* PROMPT:
Copy the listing below in full and skip every picture.

════════

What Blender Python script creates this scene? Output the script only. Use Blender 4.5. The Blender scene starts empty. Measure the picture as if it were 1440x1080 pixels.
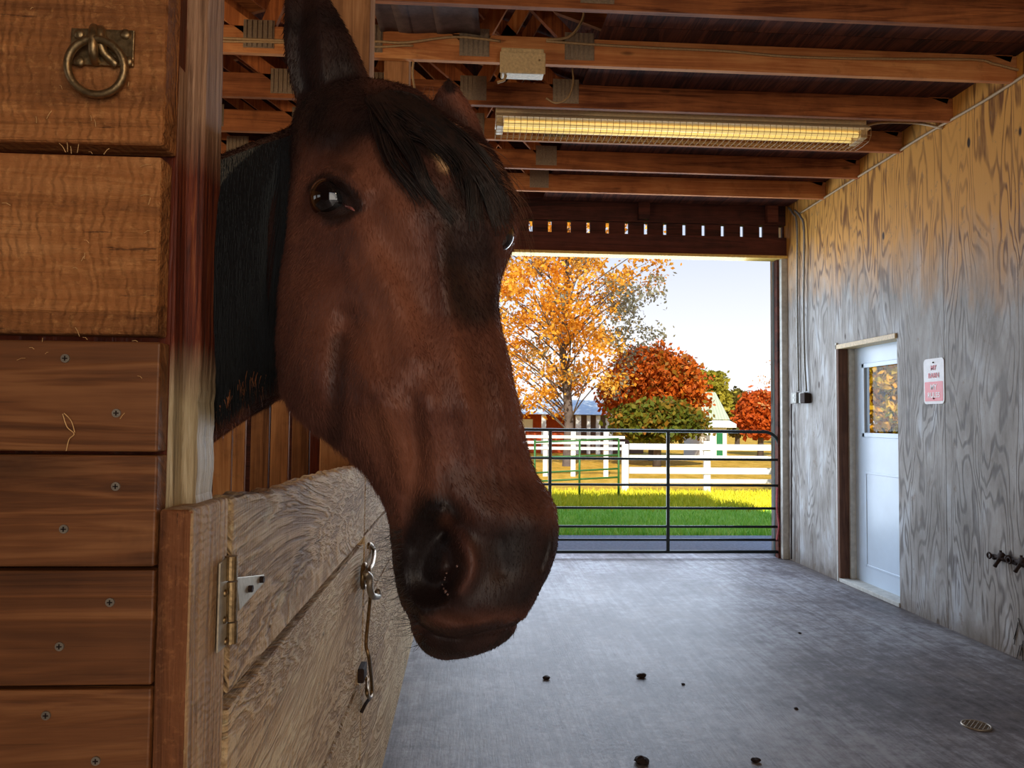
import bpy, bmesh, math, random
import numpy as np
from mathutils import Vector, Matrix
from mathutils.bvhtree import BVHTree
from mathutils import noise as mnoise
random.seed(7); rng = np.random.default_rng(7)
scene = bpy.context.scene
COL = scene.collection
PI = math.pi

# ------------------------------------------------------------ camera
F = 1080.0; CX, CY = 720.0, 540.0
CAM = Vector((0, 0, 1.45))
yaw, pitch, roll = math.atan(64/F), math.atan(50/F), math.radians(0.6)
_f = Vector((math.sin(yaw)*math.cos(pitch), math.cos(yaw)*math.cos(pitch), math.sin(pitch)))
_r0 = _f.cross(Vector((0, 0, 1))).normalized(); _u0 = _r0.cross(_f).normalized()
_r = _r0*math.cos(roll) + _u0*math.sin(roll); _u = _u0*math.cos(roll) - _r0*math.sin(roll)
cd = bpy.data.cameras.new('camera'); cam = bpy.data.objects.new('camera', cd); COL.objects.link(cam)
cam.matrix_world = Matrix(((_r.x, _u.x, -_f.x, CAM.x), (_r.y, _u.y, -_f.y, CAM.y), (_r.z, _u.z, -_f.z, CAM.z), (0, 0, 0, 1)))
cd.sensor_width = 36; cd.lens = 27; cd.clip_start = .02; cd.clip_end = 500
scene.camera = cam
nR, nU, nF, nC = (np.array(v) for v in (_r, _u, _f, CAM))

def P(px, py, X=None, Y=None, Z=None):
    """sight line through a photo point, met with a world plane: used to survey real positions"""
    d = _f + _r*((px-CX)/F) + _u*((CY-py)/F)
    if Y is not None: t = (Y-CAM.y)/d.y
    elif X is not None: t = (X-CAM.x)/d.x
    else: t = (Z-CAM.z)/d.z
    return CAM + d*t

def proj(pts):
    q = np.asarray(pts, float) - nC
    z = q@nF
    return CX + F*(q@nR)/z, CY - F*(q@nU)/z, z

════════

* FULL ANSWER:
What Blender Python script creates this scene? Output the script only. Use Blender 4.5. The Blender scene starts empty. Measure the picture as if it were 1440x1080 pixels.
import bpy, bmesh, math, random
import numpy as np
from mathutils import Vector, Matrix
from mathutils.bvhtree import BVHTree
from mathutils import noise as mnoise
random.seed(7); rng = np.random.default_rng(7)
scene = bpy.context.scene
COL = scene.collection
PI = math.pi

# ------------------------------------------------------------ camera
F = 1080.0; CX, CY = 720.0, 540.0
CAM = Vector((0, 0, 1.45))
yaw, pitch, roll = math.atan(64/F), math.atan(50/F), math.radians(0.6)
_f = Vector((math.sin(yaw)*math.cos(pitch), math.cos(yaw)*math.cos(pitch), math.sin(pitch)))
_r0 = _f.cross(Vector((0, 0, 1))).normalized(); _u0 = _r0.cross(_f).normalized()
_r = _r0*math.cos(roll) + _u0*math.sin(roll); _u = _u0*math.cos(roll) - _r0*math.sin(roll)
cd = bpy.data.cameras.new('camera'); cam = bpy.data.objects.new('camera', cd); COL.objects.link(cam)
cam.matrix_world = Matrix(((_r.x, _u.x, -_f.x, CAM.x), (_r.y, _u.y, -_f.y, CAM.y), (_r.z, _u.z, -_f.z, CAM.z), (0, 0, 0, 1)))
cd.sensor_width = 36; cd.lens = 27; cd.clip_start = .02; cd.clip_end = 500
scene.camera = cam
nR, nU, nF, nC = (np.array(v) for v in (_r, _u, _f, CAM))

def P(px, py, X=None, Y=None, Z=None):
    """sight line through a photo point, met with a world plane: used to survey real positions"""
    d = _f + _r*((px-CX)/F) + _u*((CY-py)/F)
    if Y is not None: t = (Y-CAM.y)/d.y
    elif X is not None: t = (X-CAM.x)/d.x
    else: t = (Z-CAM.z)/d.z
    return CAM + d*t

def proj(pts):
    q = np.asarray(pts, float) - nC
    z = q@nF
    return CX + F*(q@nR)/z, CY - F*(q@nU)/z, z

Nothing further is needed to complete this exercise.